Closer to God: Semana Santa in Colombia

Studying abroad is all about embarking on new adventures that challenge you to expand your comfort zone, right? In a small town tucked away in the Andes Mountains, Villa de Leyva, I had such an adventure that broadened not only my horizons, but also my spirituality.

In many Catholic countries around the world, the week leading up to Easter is known as Holy Week and represents a celebration in which believers reflect upon the stages of Jesus Christ’s life–from his birth to his crucifixion and subsequent resurrection. My friend and I decided to spend Semana Santa in Colombia’s interior, staying in the beautiful capital Bogotá, and the idyllic tourist destination Villa de Leyva.

Bogotá was a bustling city, covered with beautiful graffiti and infused with the history of the Colombian people’s fight for political, economic, and social freedom. Upon arriving we participated in a walking tour of the city, that included trying national delicacies such as a corn-based alcohol known as chicha, and visiting the site of El Bogotazo–an event that changed the course of Colombian politics in the 20th century. And of course, we can’t forget about the coffee! From cute little restaurants that sold coffee prepared with the French press method–to people selling cups of tinto in the streets–the wonderful coffee warmed up the chilly days. Bogotá was amazing, to say the least. However, the highlight of my trip was the incomparable town of Villa de Leyva.

I fell in love with Villa de Leyva immediately–just imagine a small colonial town, where horses walk through the cobblestone streets, and women sell beautiful handmade blankets and ponchos in the shops throughout the town’s center. In the main plaza stands a beautiful church with its doors open wide, welcoming worshipers from all over to join in Holy Week festivities. Our hostel was located outside of Villa de Leyva, and offered a spectacular view of the entire town. We visited many tourist attractions, such as the Pozos Azules–extremely blue lakes in the middle of the desert–and la Casa barra, a house completely made out of terra cotta clay. I was enraptured in the charming and beautiful atmosphere of the town, and when our tour guide offered to show us waterfalls seldom visited by tourists, there was no hesitation to continue the adventure.

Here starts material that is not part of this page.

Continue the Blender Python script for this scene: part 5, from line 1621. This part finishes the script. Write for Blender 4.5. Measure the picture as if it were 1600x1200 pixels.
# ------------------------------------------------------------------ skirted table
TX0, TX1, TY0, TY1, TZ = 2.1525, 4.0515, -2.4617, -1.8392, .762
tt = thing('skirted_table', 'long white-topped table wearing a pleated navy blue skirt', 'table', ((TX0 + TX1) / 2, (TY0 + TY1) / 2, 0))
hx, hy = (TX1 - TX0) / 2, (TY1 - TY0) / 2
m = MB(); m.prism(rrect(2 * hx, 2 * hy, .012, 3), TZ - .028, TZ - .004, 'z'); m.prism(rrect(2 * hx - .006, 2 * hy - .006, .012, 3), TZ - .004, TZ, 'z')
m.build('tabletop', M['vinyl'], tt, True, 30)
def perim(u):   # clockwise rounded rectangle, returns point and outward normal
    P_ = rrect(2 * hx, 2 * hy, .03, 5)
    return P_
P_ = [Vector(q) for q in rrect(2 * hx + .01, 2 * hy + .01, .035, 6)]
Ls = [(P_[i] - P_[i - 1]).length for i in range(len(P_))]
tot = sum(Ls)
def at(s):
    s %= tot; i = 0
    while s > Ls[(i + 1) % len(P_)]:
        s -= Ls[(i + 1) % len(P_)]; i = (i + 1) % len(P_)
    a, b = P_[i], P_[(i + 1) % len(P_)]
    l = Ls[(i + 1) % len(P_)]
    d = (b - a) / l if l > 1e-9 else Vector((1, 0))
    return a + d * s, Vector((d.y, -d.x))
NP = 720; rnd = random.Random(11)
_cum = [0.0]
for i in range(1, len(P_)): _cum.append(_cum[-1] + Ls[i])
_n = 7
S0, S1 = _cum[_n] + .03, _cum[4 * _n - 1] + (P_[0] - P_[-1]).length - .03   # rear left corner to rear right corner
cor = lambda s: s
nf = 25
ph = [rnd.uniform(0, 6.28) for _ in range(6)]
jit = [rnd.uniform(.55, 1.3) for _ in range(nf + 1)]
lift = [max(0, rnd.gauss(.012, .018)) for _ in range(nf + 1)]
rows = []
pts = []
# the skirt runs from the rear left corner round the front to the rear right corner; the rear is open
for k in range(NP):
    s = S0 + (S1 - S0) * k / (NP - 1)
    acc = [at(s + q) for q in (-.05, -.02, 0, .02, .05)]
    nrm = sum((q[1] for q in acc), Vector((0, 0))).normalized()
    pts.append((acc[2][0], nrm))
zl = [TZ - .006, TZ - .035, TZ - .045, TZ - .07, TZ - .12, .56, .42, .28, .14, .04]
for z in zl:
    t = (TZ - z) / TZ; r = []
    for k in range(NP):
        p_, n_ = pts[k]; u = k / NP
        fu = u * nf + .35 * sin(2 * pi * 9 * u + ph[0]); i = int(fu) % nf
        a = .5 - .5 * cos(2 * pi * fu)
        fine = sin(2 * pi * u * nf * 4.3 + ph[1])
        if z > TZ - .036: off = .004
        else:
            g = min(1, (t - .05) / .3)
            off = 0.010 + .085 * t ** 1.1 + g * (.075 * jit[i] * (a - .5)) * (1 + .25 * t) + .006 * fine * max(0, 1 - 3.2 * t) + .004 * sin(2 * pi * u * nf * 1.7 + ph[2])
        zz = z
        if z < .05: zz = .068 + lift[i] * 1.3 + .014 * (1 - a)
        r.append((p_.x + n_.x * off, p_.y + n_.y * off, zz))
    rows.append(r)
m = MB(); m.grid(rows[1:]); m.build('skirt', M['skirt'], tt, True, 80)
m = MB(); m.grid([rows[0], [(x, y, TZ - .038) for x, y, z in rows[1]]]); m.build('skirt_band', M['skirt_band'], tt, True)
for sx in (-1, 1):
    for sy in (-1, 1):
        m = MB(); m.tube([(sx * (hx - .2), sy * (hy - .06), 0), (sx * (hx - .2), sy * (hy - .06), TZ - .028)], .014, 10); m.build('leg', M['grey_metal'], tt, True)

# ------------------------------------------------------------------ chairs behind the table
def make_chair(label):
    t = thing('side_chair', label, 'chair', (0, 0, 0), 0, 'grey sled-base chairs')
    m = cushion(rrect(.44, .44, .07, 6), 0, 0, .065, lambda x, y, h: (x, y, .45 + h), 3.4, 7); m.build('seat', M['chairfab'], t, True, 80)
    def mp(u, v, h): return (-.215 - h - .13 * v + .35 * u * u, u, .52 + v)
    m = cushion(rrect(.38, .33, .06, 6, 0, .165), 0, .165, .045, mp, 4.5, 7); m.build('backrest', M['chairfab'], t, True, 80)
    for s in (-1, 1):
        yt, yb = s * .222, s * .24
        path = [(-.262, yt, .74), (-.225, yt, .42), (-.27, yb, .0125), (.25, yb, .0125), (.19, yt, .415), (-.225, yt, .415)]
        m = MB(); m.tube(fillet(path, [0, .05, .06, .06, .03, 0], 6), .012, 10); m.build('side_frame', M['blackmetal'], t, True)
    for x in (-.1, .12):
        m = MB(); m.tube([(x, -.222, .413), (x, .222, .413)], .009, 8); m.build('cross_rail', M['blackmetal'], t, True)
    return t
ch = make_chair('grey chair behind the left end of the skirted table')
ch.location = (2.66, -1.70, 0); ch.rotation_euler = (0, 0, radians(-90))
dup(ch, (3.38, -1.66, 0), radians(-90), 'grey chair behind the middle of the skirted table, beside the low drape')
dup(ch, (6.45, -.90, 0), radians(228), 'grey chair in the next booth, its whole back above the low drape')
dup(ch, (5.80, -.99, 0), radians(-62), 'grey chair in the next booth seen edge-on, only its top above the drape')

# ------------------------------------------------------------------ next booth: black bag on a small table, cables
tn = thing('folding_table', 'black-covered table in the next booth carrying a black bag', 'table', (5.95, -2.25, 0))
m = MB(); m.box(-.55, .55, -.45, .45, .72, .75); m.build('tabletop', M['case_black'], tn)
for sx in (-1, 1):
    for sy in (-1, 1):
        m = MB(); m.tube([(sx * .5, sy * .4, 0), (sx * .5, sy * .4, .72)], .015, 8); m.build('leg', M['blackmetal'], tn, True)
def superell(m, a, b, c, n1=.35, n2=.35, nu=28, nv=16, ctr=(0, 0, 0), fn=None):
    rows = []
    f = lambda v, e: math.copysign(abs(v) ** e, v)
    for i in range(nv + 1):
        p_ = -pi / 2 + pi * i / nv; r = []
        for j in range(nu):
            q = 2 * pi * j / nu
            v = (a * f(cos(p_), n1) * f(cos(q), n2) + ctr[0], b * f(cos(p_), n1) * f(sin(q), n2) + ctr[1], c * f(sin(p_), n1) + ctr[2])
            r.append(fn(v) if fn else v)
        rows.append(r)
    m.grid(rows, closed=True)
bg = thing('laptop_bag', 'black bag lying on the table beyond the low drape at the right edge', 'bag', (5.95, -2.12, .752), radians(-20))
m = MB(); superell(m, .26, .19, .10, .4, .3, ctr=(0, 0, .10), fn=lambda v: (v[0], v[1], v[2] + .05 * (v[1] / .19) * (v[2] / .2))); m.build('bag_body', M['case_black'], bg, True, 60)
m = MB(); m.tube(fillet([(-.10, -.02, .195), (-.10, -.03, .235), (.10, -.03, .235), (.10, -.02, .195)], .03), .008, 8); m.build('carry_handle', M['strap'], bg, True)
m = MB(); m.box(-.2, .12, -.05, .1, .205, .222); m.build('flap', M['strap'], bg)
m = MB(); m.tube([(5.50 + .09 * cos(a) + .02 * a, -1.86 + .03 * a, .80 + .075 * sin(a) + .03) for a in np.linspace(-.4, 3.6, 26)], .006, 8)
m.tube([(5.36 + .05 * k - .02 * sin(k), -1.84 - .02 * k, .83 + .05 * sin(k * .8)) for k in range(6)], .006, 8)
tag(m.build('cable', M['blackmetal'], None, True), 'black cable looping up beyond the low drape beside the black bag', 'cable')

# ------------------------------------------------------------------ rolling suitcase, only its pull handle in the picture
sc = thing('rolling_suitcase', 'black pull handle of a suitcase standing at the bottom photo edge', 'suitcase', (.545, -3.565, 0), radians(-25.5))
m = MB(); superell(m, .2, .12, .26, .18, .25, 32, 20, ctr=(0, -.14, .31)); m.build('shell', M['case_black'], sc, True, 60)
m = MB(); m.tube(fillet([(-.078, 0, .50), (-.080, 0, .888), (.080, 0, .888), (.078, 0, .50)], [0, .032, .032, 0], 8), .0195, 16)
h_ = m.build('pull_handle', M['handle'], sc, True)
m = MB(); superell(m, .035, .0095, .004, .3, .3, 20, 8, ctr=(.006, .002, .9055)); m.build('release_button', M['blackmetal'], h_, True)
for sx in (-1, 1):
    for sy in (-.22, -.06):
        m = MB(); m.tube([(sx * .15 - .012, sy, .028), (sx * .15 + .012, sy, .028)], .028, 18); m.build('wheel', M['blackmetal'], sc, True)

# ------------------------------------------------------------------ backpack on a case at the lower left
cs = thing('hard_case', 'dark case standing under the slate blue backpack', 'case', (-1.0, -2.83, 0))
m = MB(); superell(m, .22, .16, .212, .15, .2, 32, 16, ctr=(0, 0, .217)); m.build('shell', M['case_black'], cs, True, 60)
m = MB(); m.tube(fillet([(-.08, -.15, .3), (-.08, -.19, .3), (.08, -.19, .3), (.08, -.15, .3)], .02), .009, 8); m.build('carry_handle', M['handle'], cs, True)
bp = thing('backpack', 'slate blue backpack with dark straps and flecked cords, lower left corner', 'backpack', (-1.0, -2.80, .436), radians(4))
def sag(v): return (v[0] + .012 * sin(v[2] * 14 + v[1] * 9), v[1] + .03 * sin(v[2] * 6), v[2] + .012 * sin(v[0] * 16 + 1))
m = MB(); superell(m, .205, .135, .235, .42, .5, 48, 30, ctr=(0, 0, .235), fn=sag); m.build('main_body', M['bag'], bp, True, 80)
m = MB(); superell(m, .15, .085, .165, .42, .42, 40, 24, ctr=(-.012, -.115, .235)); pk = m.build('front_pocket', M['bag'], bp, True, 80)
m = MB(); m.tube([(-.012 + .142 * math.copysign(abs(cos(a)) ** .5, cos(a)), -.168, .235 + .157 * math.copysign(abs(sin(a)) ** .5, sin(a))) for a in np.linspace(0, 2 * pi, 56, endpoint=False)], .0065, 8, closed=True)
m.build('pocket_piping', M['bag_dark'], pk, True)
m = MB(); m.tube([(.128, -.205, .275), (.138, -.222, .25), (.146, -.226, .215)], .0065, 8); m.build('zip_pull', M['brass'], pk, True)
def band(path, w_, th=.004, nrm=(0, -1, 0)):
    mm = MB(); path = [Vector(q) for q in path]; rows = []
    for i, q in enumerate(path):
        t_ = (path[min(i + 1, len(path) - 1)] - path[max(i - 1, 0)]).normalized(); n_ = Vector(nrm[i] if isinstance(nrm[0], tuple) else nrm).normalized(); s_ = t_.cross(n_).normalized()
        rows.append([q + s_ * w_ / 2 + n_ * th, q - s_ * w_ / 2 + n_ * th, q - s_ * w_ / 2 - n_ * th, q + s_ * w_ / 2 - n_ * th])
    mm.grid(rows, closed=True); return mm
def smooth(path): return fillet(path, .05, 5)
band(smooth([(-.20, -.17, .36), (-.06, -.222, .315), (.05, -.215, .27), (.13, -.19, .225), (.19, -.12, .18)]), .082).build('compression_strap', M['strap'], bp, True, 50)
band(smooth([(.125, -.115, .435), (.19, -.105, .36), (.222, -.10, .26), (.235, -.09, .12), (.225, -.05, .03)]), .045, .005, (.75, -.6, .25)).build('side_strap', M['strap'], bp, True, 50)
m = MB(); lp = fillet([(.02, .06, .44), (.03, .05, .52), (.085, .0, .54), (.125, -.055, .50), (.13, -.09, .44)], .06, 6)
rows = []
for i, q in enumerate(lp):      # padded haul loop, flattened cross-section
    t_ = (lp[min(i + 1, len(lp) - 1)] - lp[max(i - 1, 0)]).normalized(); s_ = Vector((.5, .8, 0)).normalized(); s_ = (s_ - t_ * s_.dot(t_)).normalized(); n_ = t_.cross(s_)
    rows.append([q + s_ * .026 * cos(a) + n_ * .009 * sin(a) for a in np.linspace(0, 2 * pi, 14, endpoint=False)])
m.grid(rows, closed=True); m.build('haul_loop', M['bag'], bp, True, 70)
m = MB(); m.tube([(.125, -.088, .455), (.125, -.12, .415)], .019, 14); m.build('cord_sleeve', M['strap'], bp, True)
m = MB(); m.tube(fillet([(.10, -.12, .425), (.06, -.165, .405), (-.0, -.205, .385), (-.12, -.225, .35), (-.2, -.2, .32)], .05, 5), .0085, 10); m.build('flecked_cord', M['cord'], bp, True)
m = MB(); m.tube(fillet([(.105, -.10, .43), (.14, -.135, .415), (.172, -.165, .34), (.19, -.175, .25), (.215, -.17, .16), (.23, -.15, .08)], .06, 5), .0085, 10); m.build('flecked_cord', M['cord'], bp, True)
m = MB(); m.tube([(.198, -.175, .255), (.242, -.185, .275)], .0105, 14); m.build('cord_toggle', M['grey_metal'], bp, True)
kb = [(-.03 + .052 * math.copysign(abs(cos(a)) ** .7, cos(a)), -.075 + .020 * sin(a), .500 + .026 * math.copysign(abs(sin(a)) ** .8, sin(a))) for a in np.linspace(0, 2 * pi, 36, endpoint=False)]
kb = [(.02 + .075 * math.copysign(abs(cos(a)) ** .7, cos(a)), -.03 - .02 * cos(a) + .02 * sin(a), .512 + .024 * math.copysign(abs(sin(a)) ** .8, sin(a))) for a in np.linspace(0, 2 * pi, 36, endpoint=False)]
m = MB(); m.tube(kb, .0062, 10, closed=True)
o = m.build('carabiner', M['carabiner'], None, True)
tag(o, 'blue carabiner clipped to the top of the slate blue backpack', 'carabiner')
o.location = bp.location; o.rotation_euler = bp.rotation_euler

Unbeknownst to me, these waterfalls were high up in the Andes Mountains, and required a intensive hike to reach them. As we began our hike, I couldn’t help but focus on our ever increasing altitude, and how looking down into the valley over 7,000 feet below made me incredibly dizzy. To be honest, I was terrified. I was shaking, I was sweating. I didn’t want to go on, I wanted to turn back. However, my tour guide took my hand, told me to breathe and focus on the nature around me, and once I did I was overcome with a great sense of serenity and peacefulness. So high up in the mountains, looking over this natural wonder, I felt enveloped in my spirituality, in my religion, and in that moment of calmness I knew that I could continue on. When we finally reached the waterfalls, I knew the journey was worth it. When I put my feet in the water, I felt a sense of renewal and closeness to the earth. And believe me, the incredible metaphor of having this experience during Semana Santa was not lost on me.

An incomparable experience in a beautiful town. I hope to return to Bogotá and Villa de Leyva in the very near future!